* Begin DATA SHOWN *
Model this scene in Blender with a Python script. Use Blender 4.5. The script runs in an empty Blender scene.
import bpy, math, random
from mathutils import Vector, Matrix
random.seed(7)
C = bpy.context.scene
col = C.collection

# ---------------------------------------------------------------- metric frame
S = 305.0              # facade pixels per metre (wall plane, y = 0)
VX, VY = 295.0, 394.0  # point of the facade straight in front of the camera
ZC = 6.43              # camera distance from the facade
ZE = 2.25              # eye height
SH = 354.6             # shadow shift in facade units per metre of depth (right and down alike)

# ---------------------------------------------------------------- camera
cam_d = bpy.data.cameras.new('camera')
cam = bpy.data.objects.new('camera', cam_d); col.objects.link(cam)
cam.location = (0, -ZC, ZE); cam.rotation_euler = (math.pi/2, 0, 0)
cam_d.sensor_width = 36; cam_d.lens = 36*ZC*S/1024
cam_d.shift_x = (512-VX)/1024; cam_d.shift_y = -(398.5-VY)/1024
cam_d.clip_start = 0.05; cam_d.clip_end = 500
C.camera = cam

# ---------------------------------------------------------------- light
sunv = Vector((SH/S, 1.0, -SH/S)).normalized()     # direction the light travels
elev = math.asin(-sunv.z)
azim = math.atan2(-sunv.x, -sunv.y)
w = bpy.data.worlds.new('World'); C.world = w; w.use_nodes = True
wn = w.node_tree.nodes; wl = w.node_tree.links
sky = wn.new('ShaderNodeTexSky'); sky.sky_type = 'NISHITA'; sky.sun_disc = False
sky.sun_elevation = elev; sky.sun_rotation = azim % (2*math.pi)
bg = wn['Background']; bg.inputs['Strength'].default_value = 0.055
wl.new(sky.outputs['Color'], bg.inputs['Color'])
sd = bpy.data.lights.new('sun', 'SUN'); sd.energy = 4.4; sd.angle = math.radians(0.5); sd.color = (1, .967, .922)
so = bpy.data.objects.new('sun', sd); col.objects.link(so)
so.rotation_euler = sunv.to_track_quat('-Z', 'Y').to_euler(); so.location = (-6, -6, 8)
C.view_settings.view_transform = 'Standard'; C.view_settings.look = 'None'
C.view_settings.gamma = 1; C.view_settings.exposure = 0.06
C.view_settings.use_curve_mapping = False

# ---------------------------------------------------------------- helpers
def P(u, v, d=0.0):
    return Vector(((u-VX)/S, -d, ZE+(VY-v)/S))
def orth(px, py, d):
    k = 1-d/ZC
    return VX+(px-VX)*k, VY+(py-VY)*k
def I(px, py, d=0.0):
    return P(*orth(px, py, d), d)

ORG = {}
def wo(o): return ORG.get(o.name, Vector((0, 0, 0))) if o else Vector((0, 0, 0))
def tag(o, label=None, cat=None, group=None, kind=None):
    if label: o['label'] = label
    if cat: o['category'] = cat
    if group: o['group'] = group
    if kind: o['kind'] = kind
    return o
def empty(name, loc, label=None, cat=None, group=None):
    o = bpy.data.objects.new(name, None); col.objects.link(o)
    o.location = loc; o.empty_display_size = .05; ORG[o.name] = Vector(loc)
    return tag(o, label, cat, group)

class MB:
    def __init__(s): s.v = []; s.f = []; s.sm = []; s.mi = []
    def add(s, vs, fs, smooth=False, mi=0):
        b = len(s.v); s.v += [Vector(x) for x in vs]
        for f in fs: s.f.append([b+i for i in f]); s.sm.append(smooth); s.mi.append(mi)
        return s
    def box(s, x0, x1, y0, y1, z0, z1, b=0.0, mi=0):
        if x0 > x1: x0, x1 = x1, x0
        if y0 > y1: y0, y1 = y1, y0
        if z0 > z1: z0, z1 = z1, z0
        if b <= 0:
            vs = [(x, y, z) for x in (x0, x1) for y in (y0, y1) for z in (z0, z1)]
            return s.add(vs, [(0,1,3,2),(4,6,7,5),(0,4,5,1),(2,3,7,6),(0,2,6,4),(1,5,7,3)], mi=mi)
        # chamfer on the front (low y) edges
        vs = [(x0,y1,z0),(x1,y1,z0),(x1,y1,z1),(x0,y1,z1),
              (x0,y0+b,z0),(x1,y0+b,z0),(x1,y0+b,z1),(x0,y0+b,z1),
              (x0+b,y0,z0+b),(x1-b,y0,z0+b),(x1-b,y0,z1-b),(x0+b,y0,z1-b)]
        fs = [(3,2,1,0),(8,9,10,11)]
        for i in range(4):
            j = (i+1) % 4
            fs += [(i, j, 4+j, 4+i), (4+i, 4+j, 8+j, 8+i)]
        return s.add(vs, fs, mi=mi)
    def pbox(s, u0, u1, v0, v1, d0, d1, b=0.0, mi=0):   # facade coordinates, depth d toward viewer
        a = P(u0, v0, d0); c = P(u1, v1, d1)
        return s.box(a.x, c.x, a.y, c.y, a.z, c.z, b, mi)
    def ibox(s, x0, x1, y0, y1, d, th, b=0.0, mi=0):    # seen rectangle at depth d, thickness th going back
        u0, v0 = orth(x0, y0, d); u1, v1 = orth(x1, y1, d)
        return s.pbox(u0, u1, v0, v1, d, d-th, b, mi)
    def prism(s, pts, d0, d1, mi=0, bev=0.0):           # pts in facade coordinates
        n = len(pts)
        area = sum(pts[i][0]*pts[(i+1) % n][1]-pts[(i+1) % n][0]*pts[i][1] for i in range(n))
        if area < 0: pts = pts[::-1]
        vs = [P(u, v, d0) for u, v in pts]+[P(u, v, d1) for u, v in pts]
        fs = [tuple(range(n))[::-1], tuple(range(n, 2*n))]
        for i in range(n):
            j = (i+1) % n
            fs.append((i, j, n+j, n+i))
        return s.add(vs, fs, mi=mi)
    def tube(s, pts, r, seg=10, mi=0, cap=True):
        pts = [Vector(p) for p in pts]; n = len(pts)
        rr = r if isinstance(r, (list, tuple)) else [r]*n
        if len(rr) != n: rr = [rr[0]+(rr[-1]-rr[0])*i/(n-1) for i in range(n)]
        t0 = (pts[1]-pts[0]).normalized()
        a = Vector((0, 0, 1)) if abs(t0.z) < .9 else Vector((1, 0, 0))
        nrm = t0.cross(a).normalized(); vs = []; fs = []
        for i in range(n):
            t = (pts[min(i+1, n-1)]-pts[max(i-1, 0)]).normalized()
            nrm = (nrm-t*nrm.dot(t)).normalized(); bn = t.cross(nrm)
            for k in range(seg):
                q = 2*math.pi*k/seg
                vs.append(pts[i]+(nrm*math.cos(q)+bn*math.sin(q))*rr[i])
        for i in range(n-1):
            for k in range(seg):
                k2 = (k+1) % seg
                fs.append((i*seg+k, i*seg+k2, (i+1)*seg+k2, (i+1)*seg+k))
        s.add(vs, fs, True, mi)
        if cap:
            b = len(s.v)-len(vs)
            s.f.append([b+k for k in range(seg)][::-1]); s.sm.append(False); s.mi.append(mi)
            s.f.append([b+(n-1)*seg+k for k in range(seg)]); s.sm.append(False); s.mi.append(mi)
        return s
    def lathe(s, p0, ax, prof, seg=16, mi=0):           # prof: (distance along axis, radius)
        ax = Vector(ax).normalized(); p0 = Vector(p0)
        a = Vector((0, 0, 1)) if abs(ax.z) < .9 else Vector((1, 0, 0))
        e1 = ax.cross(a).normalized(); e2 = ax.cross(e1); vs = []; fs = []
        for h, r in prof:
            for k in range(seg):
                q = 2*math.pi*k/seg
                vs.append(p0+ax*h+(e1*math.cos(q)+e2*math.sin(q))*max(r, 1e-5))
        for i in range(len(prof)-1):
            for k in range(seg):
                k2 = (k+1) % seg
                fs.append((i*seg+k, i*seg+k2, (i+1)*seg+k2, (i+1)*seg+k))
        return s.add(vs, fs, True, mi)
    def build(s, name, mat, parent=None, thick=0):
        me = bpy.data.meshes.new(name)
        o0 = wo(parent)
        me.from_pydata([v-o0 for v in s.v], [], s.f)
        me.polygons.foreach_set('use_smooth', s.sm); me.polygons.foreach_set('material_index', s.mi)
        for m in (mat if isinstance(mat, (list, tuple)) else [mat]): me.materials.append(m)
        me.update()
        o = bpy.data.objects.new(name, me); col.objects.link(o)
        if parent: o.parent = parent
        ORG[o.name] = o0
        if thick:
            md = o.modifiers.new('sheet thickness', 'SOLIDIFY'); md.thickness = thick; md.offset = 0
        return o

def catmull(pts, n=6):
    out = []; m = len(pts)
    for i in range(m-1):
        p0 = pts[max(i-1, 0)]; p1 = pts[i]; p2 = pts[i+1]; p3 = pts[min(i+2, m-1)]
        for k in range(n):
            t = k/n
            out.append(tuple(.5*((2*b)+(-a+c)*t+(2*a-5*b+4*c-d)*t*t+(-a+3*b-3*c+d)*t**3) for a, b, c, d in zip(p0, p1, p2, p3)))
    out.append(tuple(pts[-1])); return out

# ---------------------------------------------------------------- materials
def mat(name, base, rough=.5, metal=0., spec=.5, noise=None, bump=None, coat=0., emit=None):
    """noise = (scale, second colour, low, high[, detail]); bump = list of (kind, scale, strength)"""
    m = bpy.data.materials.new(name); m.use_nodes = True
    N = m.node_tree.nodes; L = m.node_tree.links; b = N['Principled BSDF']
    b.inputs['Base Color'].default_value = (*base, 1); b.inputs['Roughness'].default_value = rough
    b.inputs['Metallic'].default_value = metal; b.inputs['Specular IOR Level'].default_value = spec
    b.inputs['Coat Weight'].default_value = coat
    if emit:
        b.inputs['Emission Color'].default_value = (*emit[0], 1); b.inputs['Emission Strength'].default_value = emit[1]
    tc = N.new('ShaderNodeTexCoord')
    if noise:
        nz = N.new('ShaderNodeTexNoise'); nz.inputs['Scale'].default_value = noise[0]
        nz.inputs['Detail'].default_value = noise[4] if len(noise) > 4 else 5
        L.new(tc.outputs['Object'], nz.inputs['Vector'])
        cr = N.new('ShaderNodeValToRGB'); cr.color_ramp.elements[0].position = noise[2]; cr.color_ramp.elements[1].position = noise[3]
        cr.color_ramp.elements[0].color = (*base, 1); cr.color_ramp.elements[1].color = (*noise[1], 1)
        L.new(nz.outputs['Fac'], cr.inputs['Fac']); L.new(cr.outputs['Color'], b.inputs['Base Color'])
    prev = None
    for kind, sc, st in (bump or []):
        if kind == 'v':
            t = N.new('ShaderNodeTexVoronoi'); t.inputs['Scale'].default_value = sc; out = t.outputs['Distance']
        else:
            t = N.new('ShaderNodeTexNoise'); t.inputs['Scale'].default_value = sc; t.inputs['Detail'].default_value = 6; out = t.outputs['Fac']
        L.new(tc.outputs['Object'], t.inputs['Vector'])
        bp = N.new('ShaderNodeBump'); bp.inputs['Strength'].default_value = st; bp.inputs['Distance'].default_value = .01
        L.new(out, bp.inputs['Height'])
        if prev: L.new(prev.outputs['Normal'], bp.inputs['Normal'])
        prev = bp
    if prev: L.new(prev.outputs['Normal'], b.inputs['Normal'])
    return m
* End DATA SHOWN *
# WHAT IS ASKED:
What you return should be the lines from the start of the data through the line with "and down alike)", quoted exactly and nothing more.

# ANSWER TO THIS PROBLEM:
Model this scene in Blender with a Python script. Use Blender 4.5. The script runs in an empty Blender scene.
import bpy, math, random
from mathutils import Vector, Matrix
random.seed(7)
C = bpy.context.scene
col = C.collection

# ---------------------------------------------------------------- metric frame
S = 305.0              # facade pixels per metre (wall plane, y = 0)
VX, VY = 295.0, 394.0  # point of the facade straight in front of the camera
ZC = 6.43              # camera distance from the facade
ZE = 2.25              # eye height
SH = 354.6             # shadow shift in facade units per metre of depth (right and down alike)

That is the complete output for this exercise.